--- Begin SUPPLIED DATA ---

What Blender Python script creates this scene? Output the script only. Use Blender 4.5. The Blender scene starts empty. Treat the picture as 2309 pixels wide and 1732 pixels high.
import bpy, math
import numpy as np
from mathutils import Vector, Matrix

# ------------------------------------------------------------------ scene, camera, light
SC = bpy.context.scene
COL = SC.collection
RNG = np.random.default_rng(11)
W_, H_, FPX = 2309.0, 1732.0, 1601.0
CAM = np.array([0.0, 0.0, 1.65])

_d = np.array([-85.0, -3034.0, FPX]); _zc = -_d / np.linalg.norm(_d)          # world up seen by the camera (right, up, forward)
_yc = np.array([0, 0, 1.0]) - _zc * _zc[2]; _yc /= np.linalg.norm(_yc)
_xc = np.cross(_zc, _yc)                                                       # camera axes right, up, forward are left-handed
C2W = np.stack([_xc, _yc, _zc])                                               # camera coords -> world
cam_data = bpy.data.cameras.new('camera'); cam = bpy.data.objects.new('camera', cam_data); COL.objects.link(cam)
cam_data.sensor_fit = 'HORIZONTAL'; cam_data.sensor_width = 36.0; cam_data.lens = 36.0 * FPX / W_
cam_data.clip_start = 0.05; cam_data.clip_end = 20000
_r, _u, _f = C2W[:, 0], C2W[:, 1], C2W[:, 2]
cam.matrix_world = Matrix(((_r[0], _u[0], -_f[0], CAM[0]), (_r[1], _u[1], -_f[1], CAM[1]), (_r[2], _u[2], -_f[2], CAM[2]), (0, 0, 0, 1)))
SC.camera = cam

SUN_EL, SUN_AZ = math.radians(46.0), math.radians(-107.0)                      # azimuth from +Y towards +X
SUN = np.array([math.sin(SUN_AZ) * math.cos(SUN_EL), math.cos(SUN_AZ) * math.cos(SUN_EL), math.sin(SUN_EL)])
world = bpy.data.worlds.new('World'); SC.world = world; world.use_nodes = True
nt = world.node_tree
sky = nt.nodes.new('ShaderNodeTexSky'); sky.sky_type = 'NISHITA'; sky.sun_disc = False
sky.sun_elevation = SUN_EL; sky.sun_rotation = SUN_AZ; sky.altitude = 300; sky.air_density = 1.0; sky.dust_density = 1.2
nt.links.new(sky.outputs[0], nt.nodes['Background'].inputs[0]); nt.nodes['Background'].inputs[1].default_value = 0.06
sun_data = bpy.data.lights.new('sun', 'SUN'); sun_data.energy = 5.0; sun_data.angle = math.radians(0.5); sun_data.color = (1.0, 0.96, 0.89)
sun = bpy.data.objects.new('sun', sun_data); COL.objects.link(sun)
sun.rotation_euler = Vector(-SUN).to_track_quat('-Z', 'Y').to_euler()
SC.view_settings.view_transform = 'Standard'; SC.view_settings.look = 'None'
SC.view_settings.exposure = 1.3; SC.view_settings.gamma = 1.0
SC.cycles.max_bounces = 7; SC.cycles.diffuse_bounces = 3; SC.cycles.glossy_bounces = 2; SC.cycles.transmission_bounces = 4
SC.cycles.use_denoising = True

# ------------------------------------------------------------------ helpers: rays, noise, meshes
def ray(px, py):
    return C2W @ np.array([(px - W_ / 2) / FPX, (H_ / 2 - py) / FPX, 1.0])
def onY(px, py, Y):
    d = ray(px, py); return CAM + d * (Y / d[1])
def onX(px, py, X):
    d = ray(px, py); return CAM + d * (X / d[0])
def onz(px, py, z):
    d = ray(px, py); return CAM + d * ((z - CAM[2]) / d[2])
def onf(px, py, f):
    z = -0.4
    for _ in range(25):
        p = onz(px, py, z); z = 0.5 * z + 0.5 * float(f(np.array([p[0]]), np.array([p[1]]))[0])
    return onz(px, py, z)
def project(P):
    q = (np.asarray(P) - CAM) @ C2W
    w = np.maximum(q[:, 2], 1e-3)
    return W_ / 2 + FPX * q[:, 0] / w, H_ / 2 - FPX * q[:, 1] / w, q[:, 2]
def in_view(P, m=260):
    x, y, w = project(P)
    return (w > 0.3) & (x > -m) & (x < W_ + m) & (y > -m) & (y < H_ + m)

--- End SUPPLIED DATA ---

- _REQUIREMENT_:
Repeat every line of the data, exactly and in full.

- _FULL RESPONSE_:
What Blender Python script creates this scene? Output the script only. Use Blender 4.5. The Blender scene starts empty. Treat the picture as 2309 pixels wide and 1732 pixels high.
import bpy, math
import numpy as np
from mathutils import Vector, Matrix

# ------------------------------------------------------------------ scene, camera, light
SC = bpy.context.scene
COL = SC.collection
RNG = np.random.default_rng(11)
W_, H_, FPX = 2309.0, 1732.0, 1601.0
CAM = np.array([0.0, 0.0, 1.65])

_d = np.array([-85.0, -3034.0, FPX]); _zc = -_d / np.linalg.norm(_d)          # world up seen by the camera (right, up, forward)
_yc = np.array([0, 0, 1.0]) - _zc * _zc[2]; _yc /= np.linalg.norm(_yc)
_xc = np.cross(_zc, _yc)                                                       # camera axes right, up, forward are left-handed
C2W = np.stack([_xc, _yc, _zc])                                               # camera coords -> world
cam_data = bpy.data.cameras.new('camera'); cam = bpy.data.objects.new('camera', cam_data); COL.objects.link(cam)
cam_data.sensor_fit = 'HORIZONTAL'; cam_data.sensor_width = 36.0; cam_data.lens = 36.0 * FPX / W_
cam_data.clip_start = 0.05; cam_data.clip_end = 20000
_r, _u, _f = C2W[:, 0], C2W[:, 1], C2W[:, 2]
cam.matrix_world = Matrix(((_r[0], _u[0], -_f[0], CAM[0]), (_r[1], _u[1], -_f[1], CAM[1]), (_r[2], _u[2], -_f[2], CAM[2]), (0, 0, 0, 1)))
SC.camera = cam

SUN_EL, SUN_AZ = math.radians(46.0), math.radians(-107.0)                      # azimuth from +Y towards +X
SUN = np.array([math.sin(SUN_AZ) * math.cos(SUN_EL), math.cos(SUN_AZ) * math.cos(SUN_EL), math.sin(SUN_EL)])
world = bpy.data.worlds.new('World'); SC.world = world; world.use_nodes = True
nt = world.node_tree
sky = nt.nodes.new('ShaderNodeTexSky'); sky.sky_type = 'NISHITA'; sky.sun_disc = False
sky.sun_elevation = SUN_EL; sky.sun_rotation = SUN_AZ; sky.altitude = 300; sky.air_density = 1.0; sky.dust_density = 1.2
nt.links.new(sky.outputs[0], nt.nodes['Background'].inputs[0]); nt.nodes['Background'].inputs[1].default_value = 0.06
sun_data = bpy.data.lights.new('sun', 'SUN'); sun_data.energy = 5.0; sun_data.angle = math.radians(0.5); sun_data.color = (1.0, 0.96, 0.89)
sun = bpy.data.objects.new('sun', sun_data); COL.objects.link(sun)
sun.rotation_euler = Vector(-SUN).to_track_quat('-Z', 'Y').to_euler()
SC.view_settings.view_transform = 'Standard'; SC.view_settings.look = 'None'
SC.view_settings.exposure = 1.3; SC.view_settings.gamma = 1.0
SC.cycles.max_bounces = 7; SC.cycles.diffuse_bounces = 3; SC.cycles.glossy_bounces = 2; SC.cycles.transmission_bounces = 4
SC.cycles.use_denoising = True

# ------------------------------------------------------------------ helpers: rays, noise, meshes
def ray(px, py):
    return C2W @ np.array([(px - W_ / 2) / FPX, (H_ / 2 - py) / FPX, 1.0])
def onY(px, py, Y):
    d = ray(px, py); return CAM + d * (Y / d[1])
def onX(px, py, X):
    d = ray(px, py); return CAM + d * (X / d[0])
def onz(px, py, z):
    d = ray(px, py); return CAM + d * ((z - CAM[2]) / d[2])
def onf(px, py, f):
    z = -0.4
    for _ in range(25):
        p = onz(px, py, z); z = 0.5 * z + 0.5 * float(f(np.array([p[0]]), np.array([p[1]]))[0])
    return onz(px, py, z)
def project(P):
    q = (np.asarray(P) - CAM) @ C2W
    w = np.maximum(q[:, 2], 1e-3)
    return W_ / 2 + FPX * q[:, 0] / w, H_ / 2 - FPX * q[:, 1] / w, q[:, 2]
def in_view(P, m=260):
    x, y, w = project(P)
    return (w > 0.3) & (x > -m) & (x < W_ + m) & (y > -m) & (y < H_ + m)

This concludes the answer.